Unlike many of its peers, downtown Ithaca does not adjoin the lakefront. The best places to enjoy the water near downtown are at it farmers market, a covered pavilion where 150 farmers set up shop, and Cass Park, on the lake’s west shore, and Stewart Park, on the east shore. Cass Park proves a perfect place to watch a regional Dragonboat races in mid-July, one of many sporting competitions that are drawn to the area’s waterways.

Although it is not on the lake, downtown Ithaca is pretty and packed with life. It has hung on to its 1970s-era pedestrian mall; in fact, Ithaca has spent the better part of two years improving its Commons, as the mall is called, and in August, the project is expected to be completed.

The original design “was very industrial, with lots of concrete,” said Stoff. “Now with planning and urban design, it will be warmer, softer and a more human scale.”

Seating, new trees and other plantings and areas designed for performances and festivals will be among its features.

Although downtown is bursting with restaurants and shops, it is not brimming with meeting space. Ithaca’s newest hotel, a Hilton Garden Inn, has 104 guest rooms but only 1,200 square feet of meeting space after it turned ground-level meeting rooms into retail shops.

Downtown’s other hotel, the Holiday Inn Ithaca Downtown, has 3,000 square feet of meeting space now, but will soon begin construction on a convention center that will give the hotel 15,000 square feet of meeting space, including a 6,000-square-foot ballroom, and a 10-story guest room tower, for a total of 174 guest rooms. The hotel will end its agreement with Holiday Inn and become an independent property, the Hotel Ithaca. The project should be completed in 2016.

Hotel owner, Buffalo’s Hart Hotels, apparently does see that there is a need for more meeting space, a lesson perhaps learned from the success of its Harbor Hotel in nearby Watkins Glen.

Also expected to be open in 2016 is the Marriott Downtown Ithaca. Work should begin this spring on the 159-room hotel at the top of the Commons; it will have about 1,500 square feet of meeting space.
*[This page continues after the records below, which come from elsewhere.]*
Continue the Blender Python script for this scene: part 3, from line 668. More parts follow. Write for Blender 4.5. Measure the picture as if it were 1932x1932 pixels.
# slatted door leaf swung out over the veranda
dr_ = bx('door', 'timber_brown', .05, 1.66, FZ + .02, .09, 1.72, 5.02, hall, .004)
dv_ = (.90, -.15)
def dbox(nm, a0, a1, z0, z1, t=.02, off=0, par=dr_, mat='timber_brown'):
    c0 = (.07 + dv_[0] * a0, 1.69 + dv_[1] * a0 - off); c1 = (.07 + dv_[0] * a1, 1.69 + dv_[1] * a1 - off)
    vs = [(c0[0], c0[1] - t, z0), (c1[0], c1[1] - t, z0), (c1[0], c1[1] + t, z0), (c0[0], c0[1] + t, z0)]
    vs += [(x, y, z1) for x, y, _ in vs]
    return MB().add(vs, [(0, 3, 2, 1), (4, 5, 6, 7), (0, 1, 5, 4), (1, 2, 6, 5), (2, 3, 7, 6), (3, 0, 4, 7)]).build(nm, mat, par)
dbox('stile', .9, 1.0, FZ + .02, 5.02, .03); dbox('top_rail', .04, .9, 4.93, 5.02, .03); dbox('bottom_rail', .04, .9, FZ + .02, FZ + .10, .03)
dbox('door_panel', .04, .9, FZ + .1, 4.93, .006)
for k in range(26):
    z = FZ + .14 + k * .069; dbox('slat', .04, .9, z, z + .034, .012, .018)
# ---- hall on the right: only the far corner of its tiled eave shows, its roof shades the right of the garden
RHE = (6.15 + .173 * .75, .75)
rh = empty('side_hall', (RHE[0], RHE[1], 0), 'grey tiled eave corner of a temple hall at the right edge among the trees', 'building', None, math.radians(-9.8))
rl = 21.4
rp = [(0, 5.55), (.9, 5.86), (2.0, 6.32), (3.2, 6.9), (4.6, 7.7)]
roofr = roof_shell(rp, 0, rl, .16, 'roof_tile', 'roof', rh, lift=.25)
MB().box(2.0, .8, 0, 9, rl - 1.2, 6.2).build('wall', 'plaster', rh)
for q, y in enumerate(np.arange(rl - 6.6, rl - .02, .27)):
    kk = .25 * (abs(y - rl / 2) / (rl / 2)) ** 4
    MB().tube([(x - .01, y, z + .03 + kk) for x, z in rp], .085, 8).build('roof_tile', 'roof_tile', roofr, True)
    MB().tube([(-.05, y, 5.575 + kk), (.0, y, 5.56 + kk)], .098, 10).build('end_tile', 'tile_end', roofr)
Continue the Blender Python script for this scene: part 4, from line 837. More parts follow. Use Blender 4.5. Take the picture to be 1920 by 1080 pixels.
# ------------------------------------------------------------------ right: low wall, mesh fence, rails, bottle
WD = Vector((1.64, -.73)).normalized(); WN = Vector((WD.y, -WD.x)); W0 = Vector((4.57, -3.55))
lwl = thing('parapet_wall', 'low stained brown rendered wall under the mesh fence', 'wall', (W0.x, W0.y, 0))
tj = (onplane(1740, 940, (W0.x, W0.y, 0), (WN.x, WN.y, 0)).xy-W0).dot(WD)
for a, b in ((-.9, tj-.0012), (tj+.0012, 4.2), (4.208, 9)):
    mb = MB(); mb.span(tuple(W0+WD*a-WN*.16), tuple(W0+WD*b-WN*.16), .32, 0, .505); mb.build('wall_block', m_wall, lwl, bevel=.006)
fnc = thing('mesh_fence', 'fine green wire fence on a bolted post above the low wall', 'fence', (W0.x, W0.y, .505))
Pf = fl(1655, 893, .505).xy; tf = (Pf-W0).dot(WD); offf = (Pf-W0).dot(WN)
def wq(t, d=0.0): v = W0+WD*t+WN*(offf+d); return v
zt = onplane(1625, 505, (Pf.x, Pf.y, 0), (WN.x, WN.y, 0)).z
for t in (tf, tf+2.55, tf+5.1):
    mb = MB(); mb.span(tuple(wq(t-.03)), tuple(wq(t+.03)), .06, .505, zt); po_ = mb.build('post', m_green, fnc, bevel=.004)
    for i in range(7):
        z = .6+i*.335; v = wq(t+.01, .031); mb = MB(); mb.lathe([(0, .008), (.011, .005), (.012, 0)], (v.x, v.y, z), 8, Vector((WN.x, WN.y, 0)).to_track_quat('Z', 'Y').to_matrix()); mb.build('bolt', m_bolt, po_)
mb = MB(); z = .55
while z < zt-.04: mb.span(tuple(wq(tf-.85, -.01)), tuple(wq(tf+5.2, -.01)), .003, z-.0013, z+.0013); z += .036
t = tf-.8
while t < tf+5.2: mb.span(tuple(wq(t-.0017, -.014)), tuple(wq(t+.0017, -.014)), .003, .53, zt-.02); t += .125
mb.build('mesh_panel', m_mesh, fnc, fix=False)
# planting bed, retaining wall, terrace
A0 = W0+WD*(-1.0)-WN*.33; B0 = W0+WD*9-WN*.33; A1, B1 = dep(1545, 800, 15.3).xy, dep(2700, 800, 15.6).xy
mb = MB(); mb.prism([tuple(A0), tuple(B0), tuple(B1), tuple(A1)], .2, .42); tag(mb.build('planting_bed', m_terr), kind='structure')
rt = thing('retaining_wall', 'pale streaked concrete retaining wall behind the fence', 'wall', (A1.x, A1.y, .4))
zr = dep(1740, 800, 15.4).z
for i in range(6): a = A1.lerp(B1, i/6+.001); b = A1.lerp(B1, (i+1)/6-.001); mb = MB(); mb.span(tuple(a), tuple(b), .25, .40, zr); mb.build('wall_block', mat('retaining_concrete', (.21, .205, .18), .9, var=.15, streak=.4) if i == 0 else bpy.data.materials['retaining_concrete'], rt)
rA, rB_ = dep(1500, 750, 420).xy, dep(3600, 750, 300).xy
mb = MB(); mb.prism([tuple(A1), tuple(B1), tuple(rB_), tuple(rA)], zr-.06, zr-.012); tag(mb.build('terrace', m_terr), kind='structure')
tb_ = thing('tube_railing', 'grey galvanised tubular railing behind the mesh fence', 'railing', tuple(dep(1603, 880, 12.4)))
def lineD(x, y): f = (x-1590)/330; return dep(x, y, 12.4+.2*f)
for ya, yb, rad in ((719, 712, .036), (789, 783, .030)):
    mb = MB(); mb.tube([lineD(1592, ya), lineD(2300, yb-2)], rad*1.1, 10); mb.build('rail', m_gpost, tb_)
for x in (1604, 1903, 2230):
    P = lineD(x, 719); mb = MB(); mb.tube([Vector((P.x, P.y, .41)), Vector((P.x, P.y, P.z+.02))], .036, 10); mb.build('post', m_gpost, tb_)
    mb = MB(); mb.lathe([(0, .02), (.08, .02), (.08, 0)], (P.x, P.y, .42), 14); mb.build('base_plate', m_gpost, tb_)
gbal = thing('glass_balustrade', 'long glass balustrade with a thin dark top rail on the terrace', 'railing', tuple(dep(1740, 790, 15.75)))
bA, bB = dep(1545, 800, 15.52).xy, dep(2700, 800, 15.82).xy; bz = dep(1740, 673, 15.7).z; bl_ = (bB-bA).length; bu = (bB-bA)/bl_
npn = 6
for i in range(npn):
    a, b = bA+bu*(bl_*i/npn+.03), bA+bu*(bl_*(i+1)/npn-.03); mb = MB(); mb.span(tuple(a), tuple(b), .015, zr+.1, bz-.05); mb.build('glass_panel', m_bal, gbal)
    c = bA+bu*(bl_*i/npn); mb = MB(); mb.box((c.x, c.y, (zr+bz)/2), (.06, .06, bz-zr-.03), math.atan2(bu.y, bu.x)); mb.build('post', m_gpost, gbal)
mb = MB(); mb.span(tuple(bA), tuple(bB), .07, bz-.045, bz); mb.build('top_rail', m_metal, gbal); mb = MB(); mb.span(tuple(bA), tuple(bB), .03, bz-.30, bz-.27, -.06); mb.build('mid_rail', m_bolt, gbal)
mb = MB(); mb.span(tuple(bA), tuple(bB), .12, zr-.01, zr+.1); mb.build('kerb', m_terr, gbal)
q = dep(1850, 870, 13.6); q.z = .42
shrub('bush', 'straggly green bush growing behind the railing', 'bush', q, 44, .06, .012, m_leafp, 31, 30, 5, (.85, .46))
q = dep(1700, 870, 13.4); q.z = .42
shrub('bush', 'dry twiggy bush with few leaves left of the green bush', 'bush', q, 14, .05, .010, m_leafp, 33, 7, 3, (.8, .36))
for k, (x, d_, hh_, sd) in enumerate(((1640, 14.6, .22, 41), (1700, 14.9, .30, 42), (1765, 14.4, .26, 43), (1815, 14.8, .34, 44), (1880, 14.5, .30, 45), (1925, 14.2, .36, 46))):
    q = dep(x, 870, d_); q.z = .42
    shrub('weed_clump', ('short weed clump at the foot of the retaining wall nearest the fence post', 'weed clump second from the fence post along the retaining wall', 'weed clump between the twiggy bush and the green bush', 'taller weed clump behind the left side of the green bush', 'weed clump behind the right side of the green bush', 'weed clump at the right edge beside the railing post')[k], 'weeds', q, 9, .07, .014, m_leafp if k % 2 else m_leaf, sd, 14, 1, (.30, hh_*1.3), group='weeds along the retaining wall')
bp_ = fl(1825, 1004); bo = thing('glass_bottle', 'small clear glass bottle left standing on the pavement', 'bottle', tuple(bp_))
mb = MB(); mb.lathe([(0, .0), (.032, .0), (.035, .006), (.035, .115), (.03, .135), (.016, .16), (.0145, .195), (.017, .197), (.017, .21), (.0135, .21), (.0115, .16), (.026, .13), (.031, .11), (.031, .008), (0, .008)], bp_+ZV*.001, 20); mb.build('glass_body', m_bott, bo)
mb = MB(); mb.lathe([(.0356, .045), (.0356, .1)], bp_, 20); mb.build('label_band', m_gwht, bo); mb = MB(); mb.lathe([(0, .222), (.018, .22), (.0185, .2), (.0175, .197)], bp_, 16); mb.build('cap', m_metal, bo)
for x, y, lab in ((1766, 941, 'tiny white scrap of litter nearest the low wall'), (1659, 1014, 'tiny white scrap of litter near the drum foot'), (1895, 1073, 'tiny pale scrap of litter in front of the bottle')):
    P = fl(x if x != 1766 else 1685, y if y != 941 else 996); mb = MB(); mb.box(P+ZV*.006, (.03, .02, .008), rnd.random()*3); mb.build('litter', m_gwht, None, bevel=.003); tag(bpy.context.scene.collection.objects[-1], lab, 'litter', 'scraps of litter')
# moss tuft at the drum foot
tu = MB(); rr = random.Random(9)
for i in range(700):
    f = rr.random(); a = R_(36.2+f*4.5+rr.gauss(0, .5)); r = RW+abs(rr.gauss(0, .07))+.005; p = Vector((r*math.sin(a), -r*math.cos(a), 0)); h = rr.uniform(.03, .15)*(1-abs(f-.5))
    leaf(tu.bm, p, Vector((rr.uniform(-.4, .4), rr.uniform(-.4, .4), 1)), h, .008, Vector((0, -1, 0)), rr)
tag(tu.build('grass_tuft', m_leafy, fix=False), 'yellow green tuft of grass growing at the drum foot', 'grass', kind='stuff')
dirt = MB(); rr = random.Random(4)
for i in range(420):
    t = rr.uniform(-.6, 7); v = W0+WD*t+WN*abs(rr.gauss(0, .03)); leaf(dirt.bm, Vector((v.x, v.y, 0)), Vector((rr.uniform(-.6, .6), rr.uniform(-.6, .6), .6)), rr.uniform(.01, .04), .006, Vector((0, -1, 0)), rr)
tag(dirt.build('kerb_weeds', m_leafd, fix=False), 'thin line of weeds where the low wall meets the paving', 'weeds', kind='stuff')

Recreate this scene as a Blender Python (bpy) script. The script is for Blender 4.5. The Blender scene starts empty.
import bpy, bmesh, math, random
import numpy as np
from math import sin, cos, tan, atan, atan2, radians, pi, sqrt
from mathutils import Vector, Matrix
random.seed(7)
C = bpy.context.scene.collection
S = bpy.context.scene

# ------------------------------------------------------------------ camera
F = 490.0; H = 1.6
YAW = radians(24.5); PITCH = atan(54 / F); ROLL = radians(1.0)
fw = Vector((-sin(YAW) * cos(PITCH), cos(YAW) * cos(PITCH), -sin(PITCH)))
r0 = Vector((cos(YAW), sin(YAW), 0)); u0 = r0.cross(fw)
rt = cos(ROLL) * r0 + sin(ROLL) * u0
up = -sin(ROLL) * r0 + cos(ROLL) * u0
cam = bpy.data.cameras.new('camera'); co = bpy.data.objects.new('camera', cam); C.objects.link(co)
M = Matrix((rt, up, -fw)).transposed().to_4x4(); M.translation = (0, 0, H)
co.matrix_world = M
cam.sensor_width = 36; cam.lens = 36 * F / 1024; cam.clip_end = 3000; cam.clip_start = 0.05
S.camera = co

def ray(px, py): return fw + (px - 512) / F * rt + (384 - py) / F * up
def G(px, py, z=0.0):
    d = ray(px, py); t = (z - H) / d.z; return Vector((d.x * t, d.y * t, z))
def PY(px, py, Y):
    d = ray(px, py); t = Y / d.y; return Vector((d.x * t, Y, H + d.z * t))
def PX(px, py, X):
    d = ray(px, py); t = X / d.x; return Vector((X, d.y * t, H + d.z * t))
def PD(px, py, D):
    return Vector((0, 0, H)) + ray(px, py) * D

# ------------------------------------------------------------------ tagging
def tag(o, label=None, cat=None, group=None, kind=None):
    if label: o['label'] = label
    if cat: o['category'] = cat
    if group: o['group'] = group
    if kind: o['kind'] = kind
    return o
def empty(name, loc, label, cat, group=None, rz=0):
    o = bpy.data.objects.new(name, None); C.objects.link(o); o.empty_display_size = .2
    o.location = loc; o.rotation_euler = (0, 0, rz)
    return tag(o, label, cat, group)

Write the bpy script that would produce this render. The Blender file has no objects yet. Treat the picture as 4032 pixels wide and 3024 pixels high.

The hotel that today is most active in the meeting business is high above downtown, deep in the Cornell campus.

Compared to many of the other buildings near it, the Statler Hotel is modern, built in the 1980s on the footprint of the 1950s-era Statler Inn. A complete renovation of its 153 guest rooms was done in 2009.

Guests know they are at Cornell at every turn. They can walk across campus to see art in the school’s museum or hear the sounds of a roaring waterfall that pours through a gorge on the campus’ edge.

The hotel worked with the university’s esteemed photography department to select photos for guest rooms and other areas that give guests a ‘then and now look” at campus. Historic photo of buildings, for example, are positioned next to the building as it now appears. An alumna’s paintings brighten some public areas.

With access to 16,000 square feet of meeting space and additional space when students are away during the summer, the Statler attracts state, regional and even some small national meetings.